According to Wikipedia, Mike Rinder is 54 years old. As long as he still believed in what he was doing in the CofS, running OSA and being an international spokesperson and all that, I expect he felt he had a meaningful and successful life going. If Scientology is still good and it's just the Church that's bad, then he still has a good shot at salvaging that meaning and success.
If it's all just an evil scam, he's got nothing, and he's suddenly looking at starting from way back down at the bottom of the hill of life, in his mid fifties, with his life's only major assets all turned into nasty liabilities. If he had gotten used to thinking of himself as the hero of his own life story, now suddenly he would have to re-identify his role as victim, at best. That's got to be a tough pill to swallow.

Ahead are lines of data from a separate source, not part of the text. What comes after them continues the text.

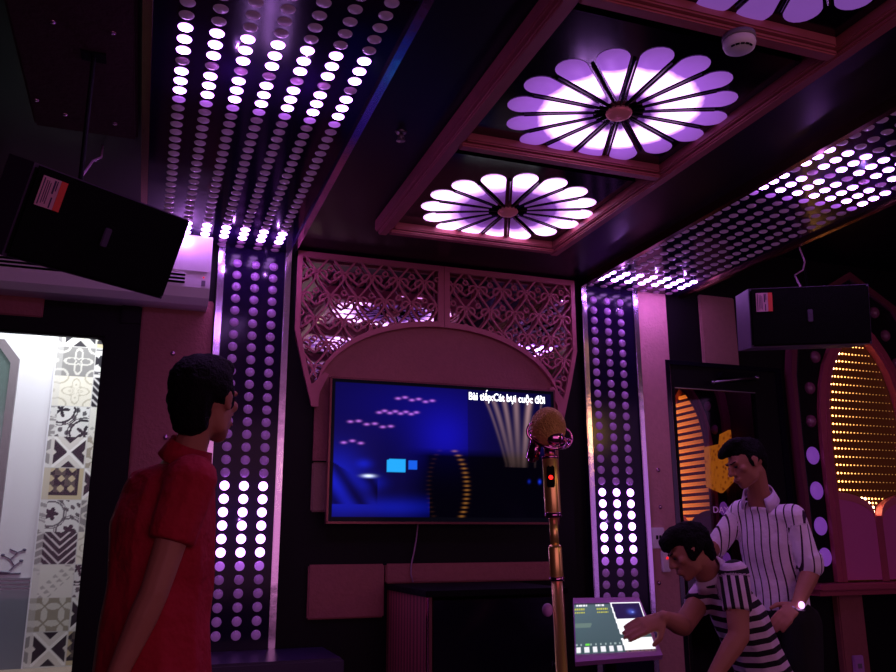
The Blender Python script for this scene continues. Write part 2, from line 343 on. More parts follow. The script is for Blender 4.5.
def pilaster(x0, x1, xc, label):
    root = thing('led_pilaster', label, 'light panel', ((x0+x1)/2, 4.68, .3))
    MB().box((x0, 4.68, .615 if x0 < 1 else 0), (x1, WY, 2.80)).build('panel_board', M['ledboard'], root)
    for a in (x0, x1-.036): MB().box((a, 4.664, .615 if x0 < 1 else 0), (a+.036, 4.68, 2.80), .004).build('edge_mirror_strip', M['strip'], root)
    ms = {}
    for k, m_ in (('on', 'led'), ('off', 'ledoff'), ('glow', 'ledoff2')):
        mb = dome(.0255, .012); mb.v = [V((p.x, p.z, p.y)) for p in mb.v]; ms[k] = mb.mesh('led_lens', M[m_], True)
    leds = []
    for x in xc:
        for k in range(30):
            z = 2.704-.0695*k
            if z > .64: leds.append(((x, 4.68, z), 'on' if 18 <= k <= 23 else ('glow' if k == 24 else 'off')))
    led_set(root, leds, ms)
pilaster(.306, .717, (.413, .515, .617), 'tall pilaster of violet round lamps behind the man in red')
pilaster(2.617, 3.043, (2.71, 2.812, 2.912), 'tall pilaster of violet round lamps right of the television')

# ------------------------------------------------------------------ rosettes and their frame
fr = thing('ceiling_frame', 'rose wood ladder frame on the ceiling around the flower lamps', 'ceiling frame', (1.64, 2.5, CZ))
FX0, FX1 = 1.06, 2.16
for x in (FX0, FX1-.085):
    MB().box((x, -.2, 2.765), (x+.085, 4.085, CZ), .006).box((x+.018, -.2, 2.748), (x+.067, 4.085, 2.768), .006).build('side_rail', M['wood'], fr)
for y in (4.0, 2.94, 1.90, .84):
    MB().box((FX0+.086, y, 2.765), (FX1-.086, y+.085, CZ), .006).box((FX0+.07, y+.018, 2.748), (FX1-.07, y+.067, 2.768), .006).build('cross_rail', M['wood'], fr)
def petal_mesh(m):
    r0, r1 = .10, .446; na, nr = 10, 16; vs = []; fs = []
    def half(r):     # half width at radius r: straight wedge with a round tip
        w = r*math.tan(R_(11.25))-.0165
        cr = .382; wr = cr*math.tan(R_(11.25))-.0165
        if r > cr: w = wr*1.0*math.sqrt(max(0, 1-((r-cr)/(r1-cr))**2))
        return max(w, .0004)
    for j in range(nr+1):
        t = j/nr; r = r0+(r1-r0)*(1-(1-t)**1.5)
        for i in range(na+1):
            u = -1+2*i/na; y = u*half(r); edge = (1-u*u)*min(1, (r1-r)/.04)
            vs.append((r, y, -.002-.007*math.sqrt(max(0, edge))))
    for j in range(nr):
        for i in range(na): fs.append((j*(na+1)+i, j*(na+1)+i+1, (j+1)*(na+1)+i+1, (j+1)*(na+1)+i))
    return MB().add(vs, fs).mesh('petal', m, True)
for cy, mk, lb in [(3.655, 'ros_a', 'far flower lamp with sixteen white tipped petals nearest the lattice'), (2.578, 'ros_b', 'middle flower lamp with a white inner ring beside the smoke detector'), (1.50, 'ros_c', 'near flower lamp of dim violet petals cut by the top edge')]:
    root = thing('flower_ceiling_lamp', lb, 'ceiling lamp', (1.645, cy, CZ-.03), 'flower lamps in the ceiling frame')
    MB().box((1.15, cy-.52, CZ-.03), (2.07, cy+.42 if cy > 3 else cy+.42, CZ-.001)).build('back_board', M['gloss'], root)
    pm = petal_mesh(M[mk])
    for k in range(16):
        o = bpy.data.objects.new('petal', pm); col.objects.link(o); o.parent = root; o.rotation_euler.z = R_(11.25+22.5*k)
    mb = MB()
    for k in range(16):
        a = R_(22.5*k); d = V((cos(a), sin(a), 0)); c = V((1.645, cy, CZ-.034)); mb.tube([c+d*.05, c+d*.37], [.004, .0075], 6)
    mb.build('spoke_ribs', M['gloss'], root)
    MB().ball((1.645, cy, CZ-.04), (.052, .052, .022), 24, 12).build('hub', M['hub'], root, True)
sd = thing('smoke_detector', 'round white smoke detector on the frame between two flower lamps', 'smoke detector', (1.702, 1.94, 2.748))
def lathe(c, prof, seg=28):
    vs = []; fs = []; n = len(prof)
    for k in range(seg):
        a = 2*pi*k/seg
        for r, z in prof: vs.append(V(c)+V((r*cos(a), r*sin(a), z)))
    for k in range(seg):
        for i in range(n-1): fs.append((k*n+i, ((k+1) % seg)*n+i, ((k+1) % seg)*n+i+1, k*n+i+1))
    return MB().add(vs, fs)
SDC = (1.702, 1.94, 2.748)
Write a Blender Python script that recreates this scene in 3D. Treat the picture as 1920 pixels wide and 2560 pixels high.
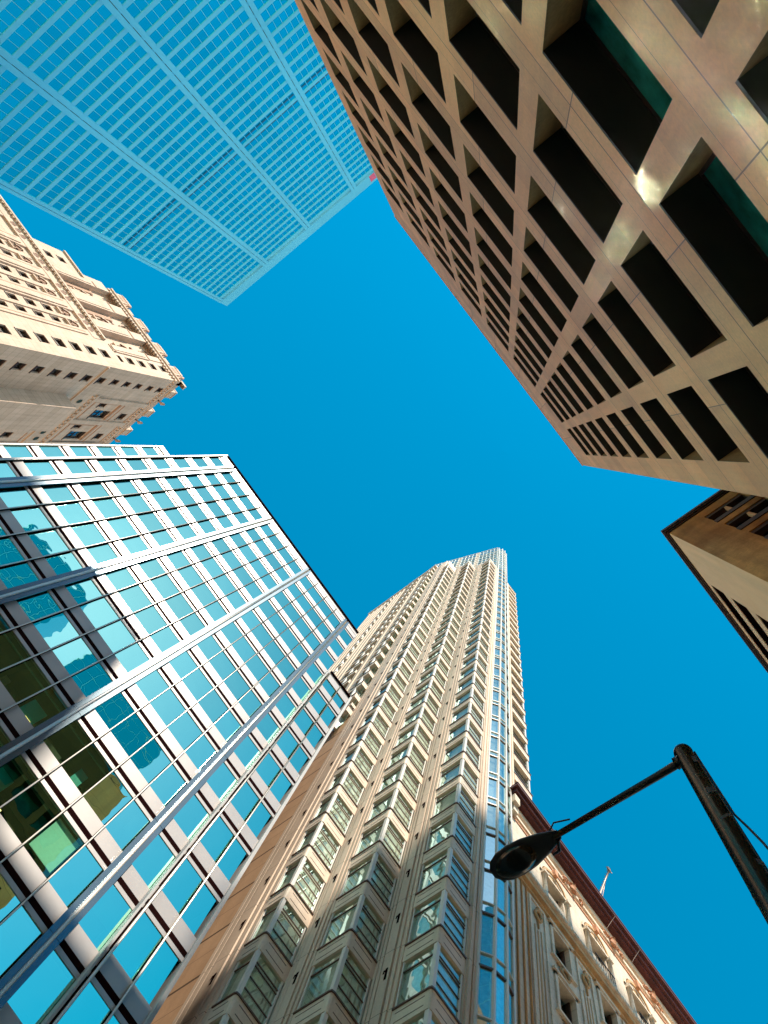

The temptation to accept some blame, but insist that the cause is salvageable, must be enormous.
I don't really believe in a personal devil at all, but if I can use the idea of a tempter as a personification of temptation, I think the devil is always telling us that we haven't yet crossed the lines that we really have crossed, and also telling us we've already crossed lines, when we really haven't yet. 54 may seem too late to start afresh to make something of your life, but it's really not. It won't be the same kind of something you can make starting at 17. It can be a rare and valuable variant form of meaningful life. I hope Rinder can find a way to do this.